The process of parenthood has changed her too. She wondered how parents with fewer resources could manage it, and concluded that people who work 40 hours a week should be able to afford adequate child care and health care.

Young credits much of her approach to growing up in Clinton, Louisiana, where her grandmother came out of retirement to serve as her middle school basketball coach. She emphasized to her that she had to live as a role model: “You don’t know which young girl is watching you. So you always have to put your best foot forward. Be a leader on this team.”

That was the guide to how she moves forward with a deal. She allowed lawmakers, colleagues and even the president to be human. While negotiating funding for Ukraine, she thought about visiting that country as a congressional staffer and visiting a children’s center there, where she played with the children.

When negotiations to raise the debt ceiling in 2023 failed, she worried about a growing number of Republicans who appeared to view default as an acceptable risk. But she says there is still enough of a ruling majority that understands the threat to the nation and its voters.

The talks had become a circus on Capitol Hill, with reporters following the negotiators, so she moved the negotiations to the Office of Management and Budget’s conference room with its relative privacy on the White House campus. She said she needs to get the right Republicans like McHenry in the room.

After agreeing on the top numbers, Republicans said they needed to be able to turn to their fellow lawmakers with work requirements for people receiving food assistance. Young agreed to their terms, knowing that some would lose benefits as a result.

To ultimately seal the deal, Young had to bring Biden back from a trip abroad in Asia. At their last meeting on a Friday in May, Young was confident she had a deal. But she had to fly to New Orleans to give a commencement speech at Xavier University. Her final phone calls ended at 3 a.m. and she then spent Saturday morning on the phone with Biden discussing the deal.

“I’m glad I went,” she said of the speech, but then added with a laugh, “That weekend almost killed me.”

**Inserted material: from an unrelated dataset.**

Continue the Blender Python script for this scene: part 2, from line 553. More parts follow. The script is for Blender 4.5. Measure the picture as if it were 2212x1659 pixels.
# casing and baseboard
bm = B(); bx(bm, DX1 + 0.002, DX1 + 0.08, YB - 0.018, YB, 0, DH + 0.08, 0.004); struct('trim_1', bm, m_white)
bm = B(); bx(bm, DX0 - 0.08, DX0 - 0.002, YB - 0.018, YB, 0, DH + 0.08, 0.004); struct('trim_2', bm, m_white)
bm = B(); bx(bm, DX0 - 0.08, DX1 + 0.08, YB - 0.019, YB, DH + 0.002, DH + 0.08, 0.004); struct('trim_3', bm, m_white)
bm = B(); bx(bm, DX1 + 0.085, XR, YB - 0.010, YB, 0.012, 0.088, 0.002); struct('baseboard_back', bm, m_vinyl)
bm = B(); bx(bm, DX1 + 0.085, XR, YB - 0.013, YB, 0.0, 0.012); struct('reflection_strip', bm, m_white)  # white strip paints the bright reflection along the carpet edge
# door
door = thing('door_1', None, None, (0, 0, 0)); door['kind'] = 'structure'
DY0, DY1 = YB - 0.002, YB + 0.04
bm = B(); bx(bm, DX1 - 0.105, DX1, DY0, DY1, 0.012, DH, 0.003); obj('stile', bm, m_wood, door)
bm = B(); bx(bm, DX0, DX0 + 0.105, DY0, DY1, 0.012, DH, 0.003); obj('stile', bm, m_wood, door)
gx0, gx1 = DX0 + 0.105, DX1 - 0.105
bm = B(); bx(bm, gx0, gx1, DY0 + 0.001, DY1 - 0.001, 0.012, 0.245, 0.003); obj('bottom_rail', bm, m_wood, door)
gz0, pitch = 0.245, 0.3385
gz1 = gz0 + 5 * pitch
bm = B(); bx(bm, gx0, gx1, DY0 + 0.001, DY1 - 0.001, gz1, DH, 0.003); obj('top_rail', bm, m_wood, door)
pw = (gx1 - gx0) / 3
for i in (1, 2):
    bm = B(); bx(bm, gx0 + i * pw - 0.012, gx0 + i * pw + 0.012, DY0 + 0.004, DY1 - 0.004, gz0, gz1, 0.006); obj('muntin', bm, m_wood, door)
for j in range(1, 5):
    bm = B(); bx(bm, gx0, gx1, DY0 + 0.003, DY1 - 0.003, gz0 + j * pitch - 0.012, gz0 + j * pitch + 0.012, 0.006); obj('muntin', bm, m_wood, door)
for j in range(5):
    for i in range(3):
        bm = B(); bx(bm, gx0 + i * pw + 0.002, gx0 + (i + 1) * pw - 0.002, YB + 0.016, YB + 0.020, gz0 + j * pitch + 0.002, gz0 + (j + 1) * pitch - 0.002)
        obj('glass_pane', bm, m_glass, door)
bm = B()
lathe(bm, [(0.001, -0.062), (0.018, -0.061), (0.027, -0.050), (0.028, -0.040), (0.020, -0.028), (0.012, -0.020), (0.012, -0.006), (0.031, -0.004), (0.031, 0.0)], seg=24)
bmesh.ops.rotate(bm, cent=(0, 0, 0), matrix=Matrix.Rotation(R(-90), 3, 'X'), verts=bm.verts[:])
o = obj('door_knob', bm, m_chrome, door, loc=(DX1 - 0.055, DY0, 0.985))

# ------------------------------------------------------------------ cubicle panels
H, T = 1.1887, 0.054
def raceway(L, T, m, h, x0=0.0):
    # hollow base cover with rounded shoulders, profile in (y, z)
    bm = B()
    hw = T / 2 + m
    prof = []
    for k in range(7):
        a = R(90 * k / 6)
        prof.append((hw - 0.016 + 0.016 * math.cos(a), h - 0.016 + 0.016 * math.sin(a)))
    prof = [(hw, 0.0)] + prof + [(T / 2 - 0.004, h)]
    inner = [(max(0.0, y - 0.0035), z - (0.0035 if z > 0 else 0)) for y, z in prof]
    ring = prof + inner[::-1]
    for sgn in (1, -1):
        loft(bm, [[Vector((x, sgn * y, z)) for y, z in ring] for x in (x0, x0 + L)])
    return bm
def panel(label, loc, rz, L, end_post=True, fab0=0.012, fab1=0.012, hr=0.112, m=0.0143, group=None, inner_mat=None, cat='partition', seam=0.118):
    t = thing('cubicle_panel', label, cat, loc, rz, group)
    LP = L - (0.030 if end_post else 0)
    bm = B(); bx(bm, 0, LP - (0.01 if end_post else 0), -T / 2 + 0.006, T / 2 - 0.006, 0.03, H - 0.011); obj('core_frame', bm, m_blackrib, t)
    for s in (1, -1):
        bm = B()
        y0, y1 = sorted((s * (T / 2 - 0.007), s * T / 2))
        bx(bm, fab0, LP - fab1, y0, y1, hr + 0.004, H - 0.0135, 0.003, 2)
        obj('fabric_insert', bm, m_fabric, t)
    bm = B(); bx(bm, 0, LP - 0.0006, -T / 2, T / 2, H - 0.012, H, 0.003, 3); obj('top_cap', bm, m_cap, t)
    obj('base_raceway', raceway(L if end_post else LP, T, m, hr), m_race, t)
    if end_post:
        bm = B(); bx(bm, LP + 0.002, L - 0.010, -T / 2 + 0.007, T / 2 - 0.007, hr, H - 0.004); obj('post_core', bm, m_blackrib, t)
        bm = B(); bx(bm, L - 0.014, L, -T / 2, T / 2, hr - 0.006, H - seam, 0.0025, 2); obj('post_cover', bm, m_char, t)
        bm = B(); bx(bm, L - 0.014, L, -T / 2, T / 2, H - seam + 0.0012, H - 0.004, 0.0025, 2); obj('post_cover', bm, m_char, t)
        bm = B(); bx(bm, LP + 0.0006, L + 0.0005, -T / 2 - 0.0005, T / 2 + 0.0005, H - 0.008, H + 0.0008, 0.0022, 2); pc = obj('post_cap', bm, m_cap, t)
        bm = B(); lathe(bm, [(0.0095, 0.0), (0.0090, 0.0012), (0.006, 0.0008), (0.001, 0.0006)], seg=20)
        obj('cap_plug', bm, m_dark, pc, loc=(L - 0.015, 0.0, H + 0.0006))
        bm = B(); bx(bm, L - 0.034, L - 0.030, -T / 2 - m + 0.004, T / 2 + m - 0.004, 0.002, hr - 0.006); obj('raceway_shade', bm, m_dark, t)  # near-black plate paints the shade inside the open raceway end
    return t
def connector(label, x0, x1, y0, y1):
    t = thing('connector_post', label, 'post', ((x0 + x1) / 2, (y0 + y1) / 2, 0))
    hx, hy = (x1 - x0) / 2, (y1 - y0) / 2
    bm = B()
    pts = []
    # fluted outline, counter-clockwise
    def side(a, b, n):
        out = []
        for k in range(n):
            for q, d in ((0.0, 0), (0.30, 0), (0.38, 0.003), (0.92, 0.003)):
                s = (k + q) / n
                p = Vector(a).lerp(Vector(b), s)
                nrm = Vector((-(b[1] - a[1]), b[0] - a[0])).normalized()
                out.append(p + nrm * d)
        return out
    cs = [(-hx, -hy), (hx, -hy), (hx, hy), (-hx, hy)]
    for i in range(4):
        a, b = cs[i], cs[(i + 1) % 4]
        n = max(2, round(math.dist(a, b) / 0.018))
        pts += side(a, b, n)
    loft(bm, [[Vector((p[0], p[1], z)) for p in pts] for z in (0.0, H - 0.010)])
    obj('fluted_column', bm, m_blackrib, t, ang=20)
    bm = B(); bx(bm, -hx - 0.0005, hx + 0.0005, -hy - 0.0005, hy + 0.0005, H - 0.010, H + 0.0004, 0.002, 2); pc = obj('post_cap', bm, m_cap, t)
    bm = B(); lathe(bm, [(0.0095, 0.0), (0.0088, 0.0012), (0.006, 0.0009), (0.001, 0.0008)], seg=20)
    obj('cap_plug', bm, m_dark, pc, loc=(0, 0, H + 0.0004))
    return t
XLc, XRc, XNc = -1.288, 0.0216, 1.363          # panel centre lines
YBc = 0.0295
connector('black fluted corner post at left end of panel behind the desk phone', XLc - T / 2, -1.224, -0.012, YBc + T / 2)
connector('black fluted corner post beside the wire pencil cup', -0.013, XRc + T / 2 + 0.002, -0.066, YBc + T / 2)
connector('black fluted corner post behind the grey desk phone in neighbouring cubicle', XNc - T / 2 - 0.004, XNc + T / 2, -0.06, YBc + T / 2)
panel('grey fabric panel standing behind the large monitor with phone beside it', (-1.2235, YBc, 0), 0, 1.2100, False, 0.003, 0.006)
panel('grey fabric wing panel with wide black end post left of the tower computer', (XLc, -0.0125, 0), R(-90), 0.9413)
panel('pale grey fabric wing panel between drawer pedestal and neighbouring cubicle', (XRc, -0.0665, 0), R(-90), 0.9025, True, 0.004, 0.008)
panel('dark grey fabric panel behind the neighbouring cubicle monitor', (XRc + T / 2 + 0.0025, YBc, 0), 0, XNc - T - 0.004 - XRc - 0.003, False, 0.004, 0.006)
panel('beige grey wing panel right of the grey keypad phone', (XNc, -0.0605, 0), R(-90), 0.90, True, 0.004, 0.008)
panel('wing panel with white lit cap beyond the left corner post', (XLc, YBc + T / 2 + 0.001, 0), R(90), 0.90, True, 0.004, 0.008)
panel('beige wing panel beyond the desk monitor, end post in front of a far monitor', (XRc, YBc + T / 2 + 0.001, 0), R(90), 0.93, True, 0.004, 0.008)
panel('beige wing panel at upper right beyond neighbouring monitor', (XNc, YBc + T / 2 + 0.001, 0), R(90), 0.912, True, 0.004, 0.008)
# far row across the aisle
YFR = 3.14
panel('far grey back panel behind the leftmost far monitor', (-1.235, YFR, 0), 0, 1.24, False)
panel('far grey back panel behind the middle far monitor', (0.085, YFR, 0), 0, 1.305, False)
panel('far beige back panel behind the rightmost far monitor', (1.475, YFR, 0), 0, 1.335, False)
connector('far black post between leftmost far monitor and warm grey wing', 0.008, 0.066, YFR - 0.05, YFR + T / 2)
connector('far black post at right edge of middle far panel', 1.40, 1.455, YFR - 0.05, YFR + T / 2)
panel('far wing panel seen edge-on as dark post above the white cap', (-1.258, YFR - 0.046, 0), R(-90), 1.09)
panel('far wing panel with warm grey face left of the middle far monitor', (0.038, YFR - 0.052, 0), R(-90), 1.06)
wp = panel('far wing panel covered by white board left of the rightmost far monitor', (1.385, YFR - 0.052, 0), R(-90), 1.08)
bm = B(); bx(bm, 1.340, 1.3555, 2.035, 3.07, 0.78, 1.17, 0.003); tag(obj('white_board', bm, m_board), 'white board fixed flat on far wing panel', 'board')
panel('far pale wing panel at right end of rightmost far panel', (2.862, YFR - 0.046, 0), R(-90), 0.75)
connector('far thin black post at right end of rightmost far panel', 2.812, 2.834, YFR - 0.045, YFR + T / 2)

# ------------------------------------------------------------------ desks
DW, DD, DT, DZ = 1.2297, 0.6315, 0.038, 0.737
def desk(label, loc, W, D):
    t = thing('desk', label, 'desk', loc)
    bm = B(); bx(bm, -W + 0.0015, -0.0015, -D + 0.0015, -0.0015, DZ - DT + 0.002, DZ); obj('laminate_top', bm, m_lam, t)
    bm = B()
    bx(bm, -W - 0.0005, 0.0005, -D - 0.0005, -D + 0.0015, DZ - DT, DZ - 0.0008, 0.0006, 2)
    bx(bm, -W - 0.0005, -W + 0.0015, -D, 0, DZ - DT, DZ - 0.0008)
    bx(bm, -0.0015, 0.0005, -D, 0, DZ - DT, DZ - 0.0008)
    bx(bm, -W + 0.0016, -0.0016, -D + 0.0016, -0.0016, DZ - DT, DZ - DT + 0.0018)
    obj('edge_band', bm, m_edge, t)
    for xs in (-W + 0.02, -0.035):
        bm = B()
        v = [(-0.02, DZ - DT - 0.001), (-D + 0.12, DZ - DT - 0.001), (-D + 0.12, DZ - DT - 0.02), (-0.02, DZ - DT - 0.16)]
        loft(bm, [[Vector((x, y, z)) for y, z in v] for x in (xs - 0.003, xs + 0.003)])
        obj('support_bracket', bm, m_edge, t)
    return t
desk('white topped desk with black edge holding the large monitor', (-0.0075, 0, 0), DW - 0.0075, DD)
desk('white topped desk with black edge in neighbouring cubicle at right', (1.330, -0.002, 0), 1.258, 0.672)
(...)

Young, for her part, admitted that she was most nervous about presenting the deal to Democratic lawmakers because she feared they would rip her head off over the resulting compromise.

Instead, she received a standing ovation from the audience.

“I cried like a baby,” she said.

Young has a lifetime position lined up after the White House, but it has not yet been announced. She said she was excited about the idea of ​​living with just a cell phone.